▶ [Work to complete]: Copy every line that holds "from".

:::::

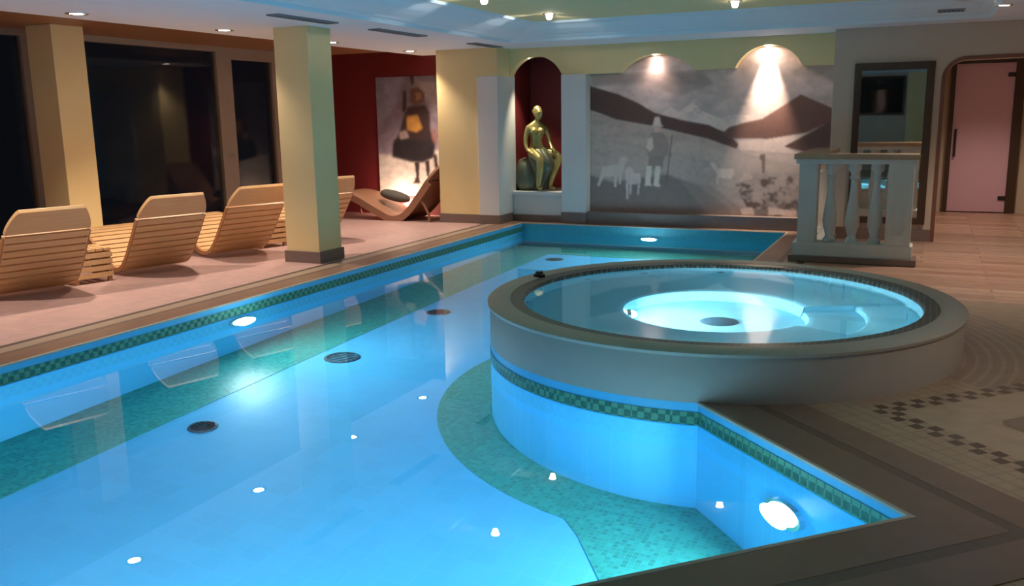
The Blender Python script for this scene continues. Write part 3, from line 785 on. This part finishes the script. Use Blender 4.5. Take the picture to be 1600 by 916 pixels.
def poster(u, v):
    X, Y = 100+u*350, 105+v*640
    n1 = fbm(X, Y, 120, 5); rgb = np.zeros(u.shape+(3,))
    base = np.stack([.11+.08*n1, .085+.07*n1, .115+.08*n1], -1)*(1+1.6*v)[..., None]; rgb = base
    def put(mask, col, soft=1):
        nonlocal rgb
        m_ = blur(mask, soft*2+2)[..., None]; rgb = rgb*(1-m_)+np.array(col)*m_
    put(inpoly(X, Y, [(90, 100), (250, 100), (200, 260), (100, 380)])*.6, (.30, .29, .38), 10)
    put(inpoly(X, Y, [(300, 120), (450, 150), (450, 400), (390, 300)])*.5, (.34, .30, .34), 8)
    put(inpoly(X, Y, [(100, 520), (260, 530), (460, 480), (460, 760), (100, 760)]), (.74, .66, .62), 6)
    dk = (.045, .025, .025)
    put(inpoly(X, Y, [(276, 105), (296, 105), (298, 150), (284, 150)]), dk, 1)                        # plume
    put(inpoly(X, Y, [(285, 150), (330, 145), (390, 160), (330, 172)])*.8, (.28, .20, .17), 2)
    put(inpoly(X, Y, [(240, 182), (256, 182), (256, 270), (240, 300), (232, 280)]), dk, 1)            # raised staff
    put(inpoly(X, Y, [(278, 170), (320, 165), (350, 195), (345, 245), (300, 260), (272, 240)]), (.12, .06, .045), 2)  # head and hair
    put(inpoly(X, Y, [(300, 190), (330, 190), (332, 225), (306, 230)])*.7, (.34, .17, .10), 2)
    put(inpoly(X, Y, [(262, 262), (350, 255), (372, 300), (372, 380), (392, 470), (380, 540), (330, 560), (270, 560), (172, 530), (178, 470), (215, 390), (240, 310)]), dk, 4)  # dress
    put(inpoly(X, Y, [(255, 315), (310, 310), (332, 380), (300, 402), (252, 388)]), (.50, .24, .06), 3)  # orange chest
    put(inpoly(X, Y, [(212, 400), (250, 390), (262, 430), (215, 445)])*.8, (.42, .32, .30), 3)
    put(inpoly(X, Y, [(180, 440), (392, 440), (388, 530), (330, 565), (260, 560), (172, 535)])*.8, (.02, .018, .025), 3)
    put(inpoly(X, Y, [(285, 560), (312, 560), (306, 640), (312, 676), (272, 682), (292, 640)]), dk, 1)
    put(inpoly(X, Y, [(340, 555), (362, 550), (360, 640), (346, 640)]), dk, 1)
    put(inpoly(X, Y, [(380, 520), (400, 520), (408, 620), (392, 620)]), dk, 2)
    put(inpoly(X, Y, [(412, 540), (432, 540), (436, 600), (420, 610)]), dk, 2)
    put(inpoly(X, Y, [(375, 380), (410, 400), (400, 470), (380, 450)])*.7, (.30, .12, .09), 3)
    sp = fbm(X, Y, 26, 77); rgb *= (.72+.56*sp)[..., None]
    return np.clip(rgb, 0, 1)
po = thing('wall_poster', 'tall photo print of a costumed dancer in dark skirt on the red alcove wall', 'poster', (-7.38, 12.3, 0))
canvas('print', -.62, .62, .30, 2.14, -.018, 130, 190, poster, painted('printed_picture', .5), po, .014)

# ------------------------------------------------------------------ loungers
def lounger_curve():
    ctrl = [(-.64, .80), (-.605, .775), (-.53, .67), (-.42, .515), (-.30, .35), (-.17, .185), (-.04, .075), (.12, .055), (.28, .13), (.45, .22), (.62, .315), (.80, .375), (.98, .385), (1.16, .34), (1.34, .255)]
    pts = []
    n = len(ctrl)
    for i in range(n-1):
        p0, p1, p2, p3 = [Vector(ctrl[max(0, min(n-1, i+k))]) for k in (-1, 0, 1, 2)]
        for k in range(10):
            t = k/10
            pts.append(.5*((2*p1)+(-p0+p2)*t+(2*p0-5*p1+4*p2-p3)*t*t+(-p0+3*p1-3*p2+p3)*t**3))
    pts.append(Vector(ctrl[-1])); return pts
LC = lounger_curve()
LS = [0]
for a, b in zip(LC[:-1], LC[1:]): LS.append(LS[-1]+(b-a).length)
def at_s(s):
    s = max(0, min(LS[-1]-1e-6, s))
    for i in range(len(LS)-1):
        if LS[i+1] >= s:
            f = (s-LS[i])/(LS[i+1]-LS[i]); p = LC[i].lerp(LC[i+1], f); d = (LC[i+1]-LC[i]).normalized(); return p, d
HW = .355
def plank(mb, s0, s1, hw, t0, t1, seg=1):
    """board across the lounger following its curve from s0 to s1, thickness t0..t1 along the normal"""
    top, bot = [], []
    for k in range(seg+1):
        p, d = at_s(s0+(s1-s0)*k/seg); n = Vector((-d.y, d.x))
        if n.y < 0: n = -n
        a, b = p+n*t1, p+n*t0; top.append(a); bot.append(b)
    loop = top+bot[::-1]
    if isinstance(hw, tuple):            # board that narrows from hw[1] at s1 to hw[0] at s0
        m = len(top); vs = []; fs = []
        for sx in (-1, 1):
            for i in range(m):
                k = i/(m-1); w_ = hw[0]+(hw[1]-hw[0])*math.sin(k*PI/2)
                vs.append((sx*w_, top[i].x, top[i].y)); vs.append((sx*w_, bot[i].x, bot[i].y))
        b = 2*m
        for i in range(m-1):
            a = 2*i
            fs += [(a, a+2, b+a+2, b+a), (a+1, b+a+1, b+a+3, a+3), (a, a+1, a+3, a+2), (b+a, b+a+2, b+a+3, b+a+1)]
        fs += [(0, b, b+1, 1), (2*m-2, 2*m-1, b+2*m-1, b+2*m-2)]
        mb.add(vs, fs)
    else:
        mb.prism_x([(q.x, q.y) for q in loop], -hw, hw)
def make_lounger(label, bent=False):
    wm, rm = (M_wave, M_wave) if bent else (M_lounge, M_lounge2)
    t = thing('slatted_lounger', label, 'sun lounger', (0, 0, 0), 0, None if bent else 'wooden loungers along the glass wall')
    hp = MB(); plank(hp, 0, .25, (HW-.085, HW), -.014, .022, 10); hp.build('headrest_panel', wm, t, bevel=.004)
    sl = MB(); s = .272
    if bent: plank(sl, .25, LS[-1], HW, -.030, .024, 60)
    while s < LS[-1]-.03 and not bent:
        plank(sl, s, s+.062, HW-.004, -.020, .020); s += .079
    sl.build('bent_seat' if bent else 'slats', wm, t)
    for sx in (-1, 1):
        top, bot = [], []
        for k in range(61):
            p, d = at_s(.27+(LS[-1]-.27)*k/60); n = Vector((-d.y, d.x)); n = -n if n.y < 0 else n
            w = .075 if bent else .018+.03*max(0, math.sin(PI*(k/60-.35)/.65)) if k > 21 else .018
            top.append(p+n*.022); bot.append(p-n*w)
        r = MB(); lp = top+bot[::-1]
        x = sx*(HW-.006)
        r.prism_x([(q.x, max(.002, q.y)) for q in lp], x-.014, x+.014); r.build('side_rail', rm, t)
    for sx in (-1, 1) if bent else ():
        x = sx*(HW-.06)
        lg = MB()
        pts = [(x, -.33, .345), (x, -.40, .24), (x, -.46, .11), (x, -.47, .025)]
        lg.tube(pts, .019, 8); lg.build('rear_leg', rm, t)
    for sx in (-1, 1):
        x = sx*(HW-.06)
        f = MB().tube([(x, .98, .36), (x, 1.0, .2), (x, .98, .02)], .019, 8); f.build('front_leg', rm, t)
    if bent: MB().box(-HW+.04, -.49, .002, HW-.04, -.45, .035).build('foot_bar', rm, t, bevel=.004)
    return t
LR = math.radians(73.5)
l1 = make_lounger('slatted wooden lounger at the left edge of the row, before the dim pillar')
l1.location = (-7.26, 5.40, 0); l1.rotation_euler = (0, 0, LR)
for x, y, d in ((-7.20, 6.74, 'second slatted wooden lounger, in front of the wide dark window'), (-7.17, 7.94, 'slatted wooden lounger in front of the glass door, beside the pillar'), (-7.17, 9.30, 'slatted wooden lounger mostly hidden behind the pillar')):
    dup(l1, (x, y, 0), LR, d)
wl = make_lounger('reddish bentwood wave lounger in the red alcove under the poster', True)
wl.scale = (1, 1.1, 1); wl.location = (-7.15, 11.76, 0); wl.rotation_euler = (0, 0, math.radians(90))
wl['group'] = ''
del wl['group']
cu = MB().ellipsoid((0, 0, 0), (.24, .15, .075), 0, 28, None, .8)
cu = cu.build('neck_cushion', M_cushion, None, smooth=True, loc=(-7.42, 11.80, .335)); cu.rotation_euler = (.0, .25, .1)
tag(cu, 'dark grey cushion lying on the wave lounger', 'cushion')

def stool(loc, rz, label):
    t = thing('slatted_stool', label, 'stool', loc, rz, 'low slatted stools between the loungers')
    tp = MB()
    for k in range(5): tp.box(-.19, -.185+k*.076, .30, .19, -.185+k*.076+.062, .325)
    tp.build('top_slats', M_lounge, t)
    for sy in (-1, 1):
        sd = MB()
        for k in range(4): sd.box(-.19, sy*.18-.011, .05+k*.063, .19, sy*.18+.011, .05+k*.063+.046)
        sd.build('side_slats', M_lounge, t)
    for sx in (-1, 1):
        sd = MB()
        for k in range(4): sd.box(sx*.185-.011, -.17, .05+k*.063, sx*.185+.011, .17, .05+k*.063+.046)
        sd.build('side_slats', M_lounge, t)
    for sx in (-1, 1):
        for sy in (-1, 1): MB().box(sx*.165-.018, sy*.16-.018, 0, sx*.165+.018, sy*.16+.018, .30).build('leg', M_lounge2, t)
    return t
s1 = stool((-7.36, 6.05, 0), LR-PI/2, 'low slatted wooden stool right of the first lounger')
dup(s1, (-7.29, 8.60, 0), LR-PI/2, 'low slatted wooden stool touching the pillar base')
# floor uplight behind the wave lounger
ul = thing('floor_uplight', 'small floor uplight glowing behind the wave lounger', 'light', (-7.52, 12.17, 0))
MB().lathe([(.0005, 0), (.07, 0), (.07, .03), (.055, .09), (.05, .09), (.048, .07), (.0005, .07)], n=24).build('housing', M_black, ul, smooth=True)
MB().lathe([(.0005, .078), (.047, .078)], n=24).build('lens', emit('lit_uplight_lens', (1, .75, .55), 40), ul)
l = bpy.data.lights.new('uplight_lamp', 'POINT'); l.energy = 48; l.color = (1, .72, .52); l.shadow_soft_size = .05
o = bpy.data.objects.new('uplight_lamp', l); COL.objects.link(o); o.parent = ul; o.location = (0, -.02, .13)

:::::

▶ [Output for this exercise]:
The Blender Python script for this scene continues. Write part 3, from line 785 on. This part finishes the script. Use Blender 4.5. Take the picture to be 1600 by 916 pixels.
    """board across the lounger following its curve from s0 to s1, thickness t0..t1 along the normal"""
    if isinstance(hw, tuple):            # board that narrows from hw[1] at s1 to hw[0] at s0